| RAW DATA |
━━━━━━

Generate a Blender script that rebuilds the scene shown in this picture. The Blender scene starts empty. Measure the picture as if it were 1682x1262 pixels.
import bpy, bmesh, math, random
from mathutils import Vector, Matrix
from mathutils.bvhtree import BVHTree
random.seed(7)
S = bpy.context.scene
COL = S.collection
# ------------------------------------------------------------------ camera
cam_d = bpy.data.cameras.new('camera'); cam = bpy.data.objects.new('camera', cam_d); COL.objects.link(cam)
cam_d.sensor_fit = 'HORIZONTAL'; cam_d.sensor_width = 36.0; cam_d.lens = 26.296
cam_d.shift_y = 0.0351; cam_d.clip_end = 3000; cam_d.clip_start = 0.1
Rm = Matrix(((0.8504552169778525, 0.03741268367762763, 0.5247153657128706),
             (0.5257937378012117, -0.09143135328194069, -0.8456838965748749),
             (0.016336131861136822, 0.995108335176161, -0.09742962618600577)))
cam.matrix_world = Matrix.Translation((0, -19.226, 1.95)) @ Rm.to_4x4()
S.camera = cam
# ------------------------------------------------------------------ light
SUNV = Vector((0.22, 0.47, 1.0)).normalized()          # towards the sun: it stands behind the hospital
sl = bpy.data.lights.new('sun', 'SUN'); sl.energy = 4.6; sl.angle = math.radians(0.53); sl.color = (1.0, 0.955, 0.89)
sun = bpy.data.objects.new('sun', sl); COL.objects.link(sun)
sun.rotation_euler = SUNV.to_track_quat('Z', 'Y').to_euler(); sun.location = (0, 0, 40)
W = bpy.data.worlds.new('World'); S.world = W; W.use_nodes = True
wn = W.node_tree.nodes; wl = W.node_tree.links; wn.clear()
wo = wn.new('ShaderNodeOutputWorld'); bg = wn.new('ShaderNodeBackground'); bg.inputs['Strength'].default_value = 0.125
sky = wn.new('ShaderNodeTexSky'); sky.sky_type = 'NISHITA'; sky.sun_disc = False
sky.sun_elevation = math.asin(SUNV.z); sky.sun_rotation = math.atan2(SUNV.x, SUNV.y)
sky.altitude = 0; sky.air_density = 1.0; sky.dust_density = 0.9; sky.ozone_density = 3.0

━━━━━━

| PROBLEM |
Repeat the material from above exactly, word for word.

| OUTPUT |
Generate a Blender script that rebuilds the scene shown in this picture. The Blender scene starts empty. Measure the picture as if it were 1682x1262 pixels.
import bpy, bmesh, math, random
from mathutils import Vector, Matrix
from mathutils.bvhtree import BVHTree
random.seed(7)
S = bpy.context.scene
COL = S.collection
# ------------------------------------------------------------------ camera
cam_d = bpy.data.cameras.new('camera'); cam = bpy.data.objects.new('camera', cam_d); COL.objects.link(cam)
cam_d.sensor_fit = 'HORIZONTAL'; cam_d.sensor_width = 36.0; cam_d.lens = 26.296
cam_d.shift_y = 0.0351; cam_d.clip_end = 3000; cam_d.clip_start = 0.1
Rm = Matrix(((0.8504552169778525, 0.03741268367762763, 0.5247153657128706),
             (0.5257937378012117, -0.09143135328194069, -0.8456838965748749),
             (0.016336131861136822, 0.995108335176161, -0.09742962618600577)))
cam.matrix_world = Matrix.Translation((0, -19.226, 1.95)) @ Rm.to_4x4()
S.camera = cam
# ------------------------------------------------------------------ light
SUNV = Vector((0.22, 0.47, 1.0)).normalized()          # towards the sun: it stands behind the hospital
sl = bpy.data.lights.new('sun', 'SUN'); sl.energy = 4.6; sl.angle = math.radians(0.53); sl.color = (1.0, 0.955, 0.89)
sun = bpy.data.objects.new('sun', sl); COL.objects.link(sun)
sun.rotation_euler = SUNV.to_track_quat('Z', 'Y').to_euler(); sun.location = (0, 0, 40)
W = bpy.data.worlds.new('World'); S.world = W; W.use_nodes = True
wn = W.node_tree.nodes; wl = W.node_tree.links; wn.clear()
wo = wn.new('ShaderNodeOutputWorld'); bg = wn.new('ShaderNodeBackground'); bg.inputs['Strength'].default_value = 0.125
sky = wn.new('ShaderNodeTexSky'); sky.sky_type = 'NISHITA'; sky.sun_disc = False
sky.sun_elevation = math.asin(SUNV.z); sky.sun_rotation = math.atan2(SUNV.x, SUNV.y)
sky.altitude = 0; sky.air_density = 1.0; sky.dust_density = 0.9; sky.ozone_density = 3.0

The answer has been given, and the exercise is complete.